Gioco e tra le diverse varianti del gioco, mi diverto un mondo a montare e smontare le costruzioni colorate, plasmate dalla fantasia e dalla creatività, strumento per vedere e toccare i mondi, i personaggi e le avventure che ho dentro.
E poi?
Succede quello che accade a tutti; cresco. Si gioca meno (purtroppo), si pensa a tante altre cose, perdiamo la dimensione del sogno e dell’immaginazione, diventiamo adulti. Ma quella passione, che cova silenziosa sotto la cenere del cuore, ad un certo momento si riaccende.
E cosa accade?
Mi rimetto a giocare, a costruire, a divertirmi. Una condizione di cui non dobbiamo vergognarci, anzi. Mi rilasso, riconquisto il valore prezioso dei minuti che si rincorrono ed il rapporto con me stesso. La Lego è diventata una multinazionale e ai mattoncini si aggiungono una sterminata serie di accessori. Si possono acquistare singoli pezzi o scatole tematiche come quella, ad esempio, del castello di Harry Potter. Ne compro una. Le mura di Hogwarts non superano i 50 centimetri, io costruisco una versione larga oltre due metri ed alta un metro e mezzo.
Quanto tempo impieghi?
Quasi un anno. Un anno per costruirlo e dieci minuti per smontarlo.
Lo hai distrutto?
Si, ma forse un giorno ne farò un altro più grande. Passo ad altre “imprese”, tra le quali una riproduzione di una scena del primo film di Spider-Man. Quella dove il supereroe bacia, a testa in giù, Mary Jane. Vinco un premio a Lucca Comics grazie anche all’effetto pioggia creato, naturalmente, con i mattoncini.
Soddisfazione si aggiunge al piacere.
Si, ma gli obiettivi e le motivazioni di questa attività non sono certo legati ai premi.
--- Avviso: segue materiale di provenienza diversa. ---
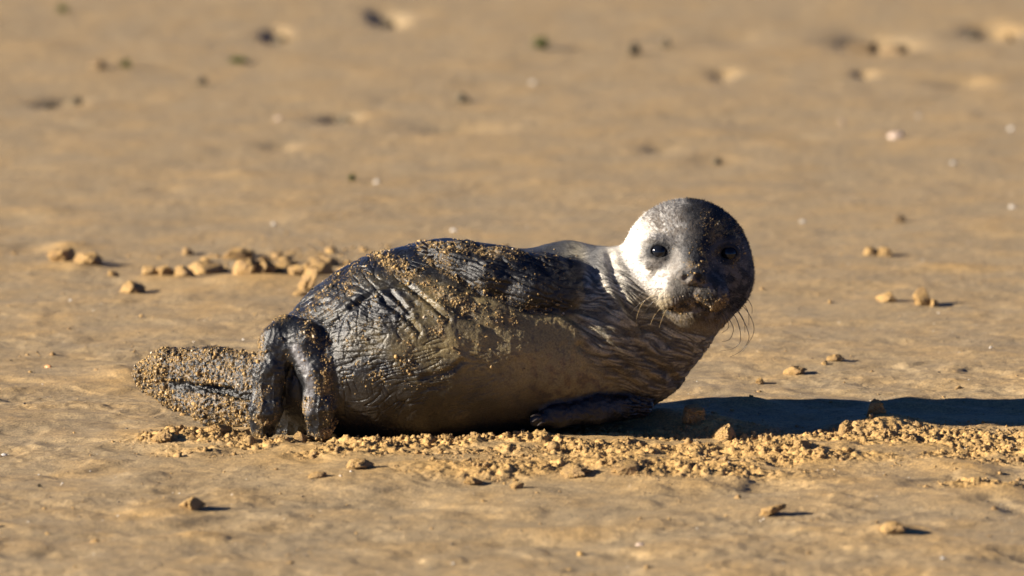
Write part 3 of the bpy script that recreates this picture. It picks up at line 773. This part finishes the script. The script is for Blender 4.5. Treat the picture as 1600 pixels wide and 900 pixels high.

Ecco allora che, stimolato dalla passione di mia moglie per il Liberty, passo a costruire una pasticceria parigina. Guardandola, con quelle ampie porte in vetro e legno, ho l’impressione di averla già vista da qualche parte…
Dove?
La lampadina si accende quando il Professor Alberto Magnolfi mi chiede quanto possa essere concreta l’ipotesi di replicare alcuni edifici storici della nostra città. Ci provo. Inizio subito, trasformando la pasticceria francese in una costruzione che ora è ben chiara nella mia testa: è il negozio (non un caso che in origine vendesse giocattoli) “Duilio 48”. E al suo fianco, nel giro di un mese, prendono forma l’ex Mondodisco, il Martini, il Margherita e la Galleria del Libro, firmata Gae Aulenti.
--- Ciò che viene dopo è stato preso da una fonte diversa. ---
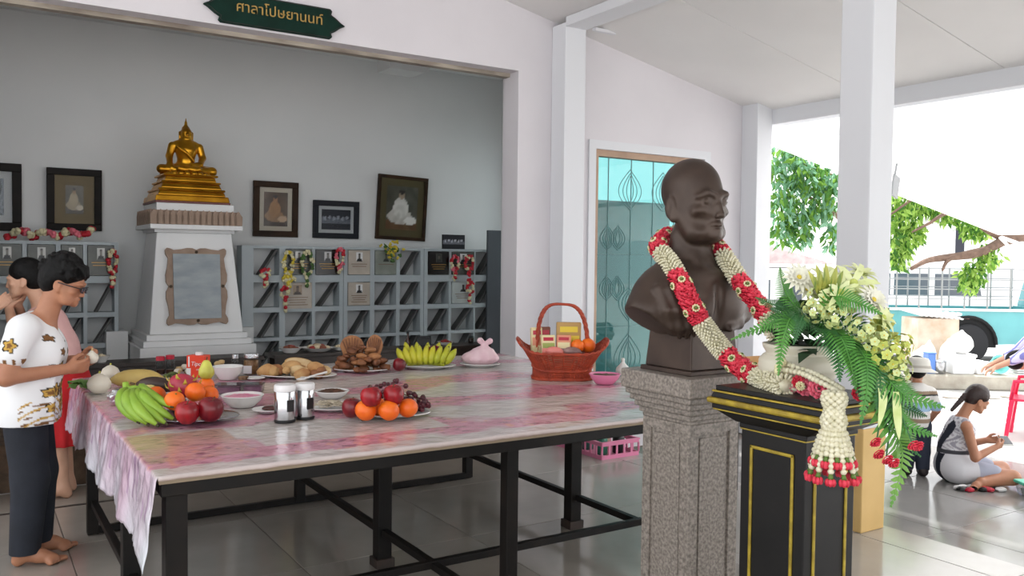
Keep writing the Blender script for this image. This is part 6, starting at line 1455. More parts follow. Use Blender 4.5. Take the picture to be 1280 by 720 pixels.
def shirt_col(V):
    n = len(V); base = np.tile(np.array(L((232, 232, 234))), (n, 1))
    br, ye, bk = np.array(L((122, 84, 46))), np.array(L((196, 156, 74))), np.array(L((44, 34, 26)))
    front = (V[:, 0] > 0.02) | (V[:, 1] < -0.12)
    for (fx, fy, fz, r) in FLW:
        d2 = np.where(fy < -0.2, np.hypot(V[:, 0]-fx, V[:, 2]-fz), np.hypot(V[:, 1]-fy, V[:, 2]-fz)); ang = np.arctan2(V[:, 2]-fz, (V[:, 0]-fx) if fy < -0.2 else (V[:, 1]-fy))
        rr = r*(1+0.22*np.cos(5*ang)); ok = (V[:, 1] < -0.17) if fy < -0.2 else (V[:, 0] > 0.0) & (np.abs(V[:, 1]) < 0.2)
        base[ok & (d2 < rr)] = ye if r > 0.02 else br; base[ok & (d2 < rr) & (d2 > rr*0.78)] = bk; base[ok & (d2 < rr*0.4)] = br
    # dotted border near the hem and sleeve edge
    hz = (V[:, 2] < 0.80) & (V[:, 0] > -0.02); ph_ = V[:, 1]*150-V[:, 0]*150; dots = (np.sin(ph_+np.floor(V[:, 2]*33)*1.7) > 0.2) & (np.sin(V[:, 2]*210) > 0.1)
    base[hz & dots] = br; base[hz & (np.sin(ph_*0.6+V[:, 2]*120) > 0.85)] = ye
    sl = (np.abs(V[:, 1]) > 0.165) & (V[:, 2] < 1.012) & (V[:, 2] > 0.985) & (V[:, 0] < 0.1)
    base[sl & (np.sin(V[:, 0]*170) > 0.2)] = br
    return base
s_.build('t_shirt', MV('white_printed_cotton', 0.85, bump=0.1, bscale=20), w1, color=shirt_col)
# hair
def hair_cap(parent, orig, R3, sc, mat, lo, hi, fn, vox=0.006, extra=None):
    s = SDF(lo, hi, vox); Rn = np.array(R3); T = lambda p: np.array(orig)+sc*(Rn@np.array(p))
    s.ell(T((0, 0.026, 0.49)), [0.094*sc, 0.108*sc, 0.100*sc], Rn, 0.02); s.ell(T((0, 0.06, 0.44)), [0.082*sc, 0.072*sc, 0.085*sc], Rn, 0.03)
    if fn: fn(s, T, Rn, sc)
    s.ell(T((0, -0.118, 0.40)), [0.085*sc, 0.085*sc, 0.085*sc], Rn, 0.012, 's')
    for sg in (-1, 1): s.ell(T((sg*0.085, 0.0, 0.405)), [0.03*sc, 0.045*sc, 0.045*sc], Rn, 0.01, 's')
    if extra: extra(s, T, Rn, sc)
    return s.build('hair', mat, parent, smooth_iter=1)
def short_hair(s, T, Rn, sc):
    random.seed(2)
    for k in range(70):
        a = random.uniform(0, 6.28); e = random.uniform(-0.1, 1.4); d = np.array((math.cos(a)*math.cos(e)*0.098, 0.03+math.sin(a)*math.cos(e)*0.112, 0.49+math.sin(e)*0.104))
        s.cap(T(d), T(d+np.array((random.uniform(-.02, .02), random.uniform(-0.025, 0.01), random.uniform(-0.03, 0.005)))), 0.010*sc, 0.005*sc, 0.012)
    for k in range(9): s.cap(T((-0.06+0.015*k, -0.06, 0.548)), T((-0.062+0.0155*k, -0.086, 0.512-0.006*(k % 3))), 0.011*sc, 0.006*sc, 0.014)
hair_cap(w1, horig, hR, hsc, hairm, (-0.15, -0.2, 1.12), (0.36, 0.2, 1.56), short_hair)
Th = lambda p: horig+hR @ Vector(p)*hsc
gm = M('dark_glasses_frame', (30, 28, 34), 0.3)
gb_ = MB()
for sg in (-1, 1):
    gb_.tube([Th((sg*(0.032+0.024*math.cos(a)), -0.108+0.012*abs(math.cos(a)), 0.436+0.016*math.sin(a))) for a in [2*PI*k/16 for k in range(16)]], 0.0028, 6, closed=True)
    gb_.tube([Th((sg*0.056, -0.098, 0.441)), Th((sg*0.078, -0.05, 0.44)), Th((sg*0.084, 0.015, 0.438))], 0.003, 6)
gb_.tube([Th((-0.009, -0.112, 0.44)), Th((0, -0.115, 0.443)), Th((0.009, -0.112, 0.44))], 0.003, 6); gb_.build('glasses', gm, w1, smooth=True)
ln_ = MB()
for sg in (-1, 1): ln_.ell(Th((sg*0.032, -0.104, 0.436)), (0.022, 0.004, 0.0145), hR, 14, 8)
ln_.build('lenses', M('tinted_lens', (70, 72, 84), 0.1, spec=0.7), w1, smooth=True)
gp_ = tag(link('peeled_garlic', None, None, Vector((0.262, 4.75, 0))+RZ(-0.2) @ Vector((0.275, -0.012, 0.985))), 'white peeled piece held in the hands of the woman in white', 'food')
MB().lathe([(0, -0.03), (0.022, -0.024), (0.033, -0.004), (0.028, 0.014), (0.014, 0.026), (0.005, 0.036), (0, 0.037)], n=16, cap=False).build('bulb', M('garlic_white', (216, 210, 196), 0.6), gp_, smooth=True); MB().tube([(0, 0, 0.035), (0.003, 0, 0.048)], 0.004, 6).build('stalk', M('pale_ginger', (206, 178, 128), 0.7), gp_)

# --- woman with red skirt behind her, facing left, hands raised to her chin
w2 = thing('person', 'woman in pink top and red skirt standing behind the table corner, hands raised', 'person', (0.50, 5.93, 0), PI-0.25)
s_ = SDF((-0.34, -0.34, -0.005), (0.34, 0.34, 1.56), 0.007)
hR2 = fwd_frame(0.0, 0.12); o2 = Vector((0.17, 0.02, 1.25))-hR2 @ Vector((0, 0.02, 0.335))*0.9
head_sdf(s_, o2, hR2, 0.9); s_.path([(0.10, 0, 1.17), (0.155, 0.015, 1.30)], [0.052, 0.046], 0.03)
s_.path([(0, 0, 0.75), (0.03, 0, 0.92), (0.08, 0, 1.07)], [0.12, 0.10, 0.11], 0.05).path([(0.09, -0.13, 1.13), (0.09, 0.13, 1.13)], [0.052, 0.052], 0.04)
s_.path([(0.09, -0.155, 1.12), (0.22, -0.2, 0.99), (0.24, -0.03, 1.18)], [0.044, 0.036, 0.025], 0.02).path([(0.09, 0.155, 1.12), (0.2, 0.2, 0.97), (0.28, 0.02, 1.17)], [0.044, 0.036, 0.025], 0.02)
hand(s_, (0.24, -0.03, 1.18), (0.1, 0.5, 0.7), (-0.4, 0.6, 0.2), 0.9, 0.6, 1); hand(s_, (0.28, 0.02, 1.17), (-0.25, -0.5, 0.75), (-0.6, -0.4, 0), 0.9, 0.6, -1)
for sg in (-1, 1):
    s_.path([(0, sg*0.07, 0.72), (0.01, sg*0.075, 0.40), (-0.02, sg*0.085, 0.07)], [0.085, 0.052, 0.034], 0.02); foot(s_, (-0.02, sg*0.085, 0), (0.97, sg*0.2, 0), 1.0)
s_.build('body', skin_l, w2, smooth_iter=1)
s_ = SDF((-0.28, -0.28, 0.26), (0.28, 0.28, 0.9), 0.008); s_.path([(0, 0, 0.84), (0, 0, 0.7), (0, 0, 0.3)], [0.125, 0.16, 0.175], 0.04)
for k in range(14): a = 2*PI*k/14; s_.path([(0.13*math.cos(a), 0.13*math.sin(a), 0.78), (0.185*math.cos(a), 0.185*math.sin(a), 0.28)], [0.008, 0.016], 0.02)
s_.cut((0, 0, 0.33), (0, 0, -1)).cut((0, 0, 0.84), (0, 0, 1)); s_.build('skirt', M('red_skirt', (196, 22, 30), 0.8, rgb2=(176, 16, 24), scale=9), w2)
s_ = SDF((-0.26, -0.3, 0.7), (0.26, 0.3, 1.24), 0.007); s_.path([(0, 0, 0.78), (0.03, 0, 0.92), (0.085, 0, 1.06)], [0.135, 0.122, 0.128], 0.05).path([(0.09, -0.12, 1.12), (0.09, 0.12, 1.12)], [0.06, 0.06], 0.05)
s_.cap((0.1, 0, 1.2), (0.13, 0, 1.3), 0.07, 0.08, 0.01, 's').cut((0, 0, 0.76), (0, 0, -1)); s_.build('blouse', M('pale_pink_blouse', (220, 176, 172), 0.8, rgb2=(208, 160, 158), scale=8, bump=0.15, bscale=20), w2)
def bun(s, T, Rn, sc): s.ell(T((0, 0.125, 0.45)), [0.05*sc, 0.045*sc, 0.05*sc], Rn, 0.02)
hair_cap(w2, o2, hR2, 0.9, hairm, (-0.1, -0.16, 1.2), (0.34, 0.2, 1.58), bun)

# --- person in black at the left edge
w3 = thing('person', 'person in black with long black hair at the left edge, arm raised', 'person', (0.14, 6.62, PLZ*0), 0.0)
w3.location = (-0.06, 5.86, 0)
s_ = SDF((-0.34, -0.34, -0.005), (0.34, 0.34, 1.62), 0.0075)
hR3 = fwd_frame(0.3, 0.1); o3 = Vector((0.03, 0, 1.33))-hR3 @ Vector((0, 0.02, 0.335))*0.92
head_sdf(s_, o3, hR3, 0.92); s_.path([(-0.01, 0, 1.24), (0.015, 0, 1.38)], [0.055, 0.048], 0.03).path([(0, 0, 0.8), (0, 0, 0.97), (0, 0, 1.14)], [0.12, 0.11, 0.12], 0.05).path([(0, -0.14, 1.2), (0, 0.14, 1.2)], [0.055, 0.055], 0.04)
s_.path([(0, -0.165, 1.19), (0.03, -0.25, 1.03), (0.19, -0.2, 1.18)], [0.046, 0.038, 0.026], 0.02).path([(0, 0.165, 1.19), (0.0, 0.22, 0.96), (0.1, 0.17, 0.75)], [0.046, 0.038, 0.026], 0.02)
hand(s_, (0.19, -0.2, 1.18), (0.7, 0.1, 0.6), (0, 0.9, 0), 0.92, 0.5, 1); hand(s_, (0.1, 0.17, 0.75), (0.4, 0, -0.9), (0, -0.9, 0), 0.92, 0.4, -1)
for sg in (-1, 1): s_.path([(0, sg*0.075, 0.78), (0.0, sg*0.08, 0.43), (-0.02, sg*0.085, 0.07)], [0.09, 0.055, 0.036], 0.02); foot(s_, (-0.02, sg*0.085, 0), (1, sg*0.1, 0))
s_.build('body', skin_l, w3, smooth_iter=1)
s_ = SDF((-0.28, -0.32, 0.3), (0.28, 0.32, 1.32), 0.0085); s_.path([(0, 0, 0.35), (0, 0, 0.8), (0, 0, 0.98), (0.01, 0, 1.14)], [0.17, 0.15, 0.13, 0.135], 0.05).path([(0, -0.135, 1.2), (0, 0.135, 1.2)], [0.065, 0.065], 0.05).path([(0, -0.16, 1.19), (0.02, -0.215, 1.09)], [0.06, 0.055], 0.03).path([(0, 0.16, 1.19), (0.0, 0.2, 1.09)], [0.06, 0.055], 0.03)
s_.cap((0.0, 0, 1.28), (0.02, 0, 1.4), 0.07, 0.08, 0.01, 's').cut((0, 0, 0.36), (0, 0, -1)); s_.build('dress', M('black_dress', (22, 21, 23), 0.85, rgb2=(30, 28, 30), scale=8), w3)
def longh(s, T, Rn, sc): s.path([T((0, 0.07, 0.45)), T((0, 0.1, 0.3)), T((0, 0.1, 0.12))], [0.09*sc, 0.08*sc, 0.05*sc], 0.03)
hair_cap(w3, o3, hR3, 0.92, hairm, (-0.3, -0.2, 1.0), (0.26, 0.2, 1.64), longh)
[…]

Davvero uno spettacolo, con tanto di piccoli personaggi. Chi sono?
Giacomo Puccini al piano, l’architetto Alfredo Belluomini, il decoratore Galileo Chini e, come accadeva con le apparizioni di Alfred Hitchcock nei suoi film, il sottoscritto sulla torretta.
E Paolo, dall’alto, cosa vede nel futuro delle prossime realizzazioni?
A livello locale l’ingresso del Balena sul viale e l’interno del Caffè Liberty. Sul piano dei sogni impossibili, ma proprio per questo così stimolanti ed attraenti, la ricostruzione dell’intera Manhattan, il cuore di New York.

Parla Paolo, e nei suoi occhi si accende un riflesso inconfondibile: quello di chi manterrà per sempre la bellezza dell’essere un bambino. Un novello Peter Pan che mi saluta alzando le braccia ed unendo i gomiti per unire due disegni che diventano un unico tatuaggio. Due mattoncini Lego, racchiusi in una scritta circolare che, passando da un braccio all’altro, diventa un precetto vulcaniano: “Infiniti universi di infinite combinazioni”.